--- begin ---

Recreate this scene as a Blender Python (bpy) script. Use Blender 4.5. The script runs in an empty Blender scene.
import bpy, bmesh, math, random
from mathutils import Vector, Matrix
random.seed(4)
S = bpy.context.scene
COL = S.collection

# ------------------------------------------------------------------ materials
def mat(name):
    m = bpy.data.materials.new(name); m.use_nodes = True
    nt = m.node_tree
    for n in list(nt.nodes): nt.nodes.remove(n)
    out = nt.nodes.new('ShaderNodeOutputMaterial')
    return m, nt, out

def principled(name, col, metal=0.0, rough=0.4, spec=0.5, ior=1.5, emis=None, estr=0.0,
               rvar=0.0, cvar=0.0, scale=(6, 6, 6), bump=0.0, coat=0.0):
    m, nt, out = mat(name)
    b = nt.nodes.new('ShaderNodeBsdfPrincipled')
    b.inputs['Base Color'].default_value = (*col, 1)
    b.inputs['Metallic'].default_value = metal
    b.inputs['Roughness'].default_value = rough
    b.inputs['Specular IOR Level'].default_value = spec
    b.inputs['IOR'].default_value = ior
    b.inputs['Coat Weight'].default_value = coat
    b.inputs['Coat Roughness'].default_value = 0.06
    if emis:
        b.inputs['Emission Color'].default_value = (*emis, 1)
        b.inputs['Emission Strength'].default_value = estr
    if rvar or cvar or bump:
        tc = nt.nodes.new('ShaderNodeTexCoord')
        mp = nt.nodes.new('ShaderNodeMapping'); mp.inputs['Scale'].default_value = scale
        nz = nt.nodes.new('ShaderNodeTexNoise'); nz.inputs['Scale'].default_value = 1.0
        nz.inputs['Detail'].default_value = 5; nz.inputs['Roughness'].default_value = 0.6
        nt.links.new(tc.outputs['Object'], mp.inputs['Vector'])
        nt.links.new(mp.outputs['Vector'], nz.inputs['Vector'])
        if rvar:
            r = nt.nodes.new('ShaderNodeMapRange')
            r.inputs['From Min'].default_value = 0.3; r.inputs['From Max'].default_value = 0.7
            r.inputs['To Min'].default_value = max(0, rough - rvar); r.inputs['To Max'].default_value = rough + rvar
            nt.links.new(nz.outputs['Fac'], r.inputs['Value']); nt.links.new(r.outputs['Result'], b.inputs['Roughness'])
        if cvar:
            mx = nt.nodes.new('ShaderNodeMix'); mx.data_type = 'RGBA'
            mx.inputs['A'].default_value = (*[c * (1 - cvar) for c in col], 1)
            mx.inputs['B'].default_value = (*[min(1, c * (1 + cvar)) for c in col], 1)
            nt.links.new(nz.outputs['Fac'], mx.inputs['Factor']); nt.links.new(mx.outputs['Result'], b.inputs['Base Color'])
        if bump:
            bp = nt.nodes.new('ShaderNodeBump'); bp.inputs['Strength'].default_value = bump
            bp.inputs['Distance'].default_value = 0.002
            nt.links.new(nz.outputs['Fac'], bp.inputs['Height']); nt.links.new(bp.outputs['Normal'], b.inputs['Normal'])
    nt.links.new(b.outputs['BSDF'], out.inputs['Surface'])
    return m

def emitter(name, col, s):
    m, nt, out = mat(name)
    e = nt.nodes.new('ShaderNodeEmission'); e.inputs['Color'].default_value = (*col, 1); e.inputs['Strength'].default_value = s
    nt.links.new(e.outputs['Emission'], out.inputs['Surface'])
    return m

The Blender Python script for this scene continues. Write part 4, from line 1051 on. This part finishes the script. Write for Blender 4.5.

--- end ---

DIRECTION >> The records above should be returned exactly.

RESPONSE >>
Recreate this scene as a Blender Python (bpy) script. Use Blender 4.5. The script runs in an empty Blender scene.
import bpy, bmesh, math, random
from mathutils import Vector, Matrix
random.seed(4)
S = bpy.context.scene
COL = S.collection

# ------------------------------------------------------------------ materials
def mat(name):
    m = bpy.data.materials.new(name); m.use_nodes = True
    nt = m.node_tree
    for n in list(nt.nodes): nt.nodes.remove(n)
    out = nt.nodes.new('ShaderNodeOutputMaterial')
    return m, nt, out

def principled(name, col, metal=0.0, rough=0.4, spec=0.5, ior=1.5, emis=None, estr=0.0,
               rvar=0.0, cvar=0.0, scale=(6, 6, 6), bump=0.0, coat=0.0):
    m, nt, out = mat(name)
    b = nt.nodes.new('ShaderNodeBsdfPrincipled')
    b.inputs['Base Color'].default_value = (*col, 1)
    b.inputs['Metallic'].default_value = metal
    b.inputs['Roughness'].default_value = rough
    b.inputs['Specular IOR Level'].default_value = spec
    b.inputs['IOR'].default_value = ior
    b.inputs['Coat Weight'].default_value = coat
    b.inputs['Coat Roughness'].default_value = 0.06
    if emis:
        b.inputs['Emission Color'].default_value = (*emis, 1)
        b.inputs['Emission Strength'].default_value = estr
    if rvar or cvar or bump:
        tc = nt.nodes.new('ShaderNodeTexCoord')
        mp = nt.nodes.new('ShaderNodeMapping'); mp.inputs['Scale'].default_value = scale
        nz = nt.nodes.new('ShaderNodeTexNoise'); nz.inputs['Scale'].default_value = 1.0
        nz.inputs['Detail'].default_value = 5; nz.inputs['Roughness'].default_value = 0.6
        nt.links.new(tc.outputs['Object'], mp.inputs['Vector'])
        nt.links.new(mp.outputs['Vector'], nz.inputs['Vector'])
        if rvar:
            r = nt.nodes.new('ShaderNodeMapRange')
            r.inputs['From Min'].default_value = 0.3; r.inputs['From Max'].default_value = 0.7
            r.inputs['To Min'].default_value = max(0, rough - rvar); r.inputs['To Max'].default_value = rough + rvar
            nt.links.new(nz.outputs['Fac'], r.inputs['Value']); nt.links.new(r.outputs['Result'], b.inputs['Roughness'])
        if cvar:
            mx = nt.nodes.new('ShaderNodeMix'); mx.data_type = 'RGBA'
            mx.inputs['A'].default_value = (*[c * (1 - cvar) for c in col], 1)
            mx.inputs['B'].default_value = (*[min(1, c * (1 + cvar)) for c in col], 1)
            nt.links.new(nz.outputs['Fac'], mx.inputs['Factor']); nt.links.new(mx.outputs['Result'], b.inputs['Base Color'])
        if bump:
            bp = nt.nodes.new('ShaderNodeBump'); bp.inputs['Strength'].default_value = bump
            bp.inputs['Distance'].default_value = 0.002
            nt.links.new(nz.outputs['Fac'], bp.inputs['Height']); nt.links.new(bp.outputs['Normal'], b.inputs['Normal'])
    nt.links.new(b.outputs['BSDF'], out.inputs['Surface'])
    return m

def emitter(name, col, s):
    m, nt, out = mat(name)
    e = nt.nodes.new('ShaderNodeEmission'); e.inputs['Color'].default_value = (*col, 1); e.inputs['Strength'].default_value = s
    nt.links.new(e.outputs['Emission'], out.inputs['Surface'])
    return m

The Blender Python script for this scene continues. Write part 4, from line 1051 on. This part finishes the script. Write for Blender 4.5.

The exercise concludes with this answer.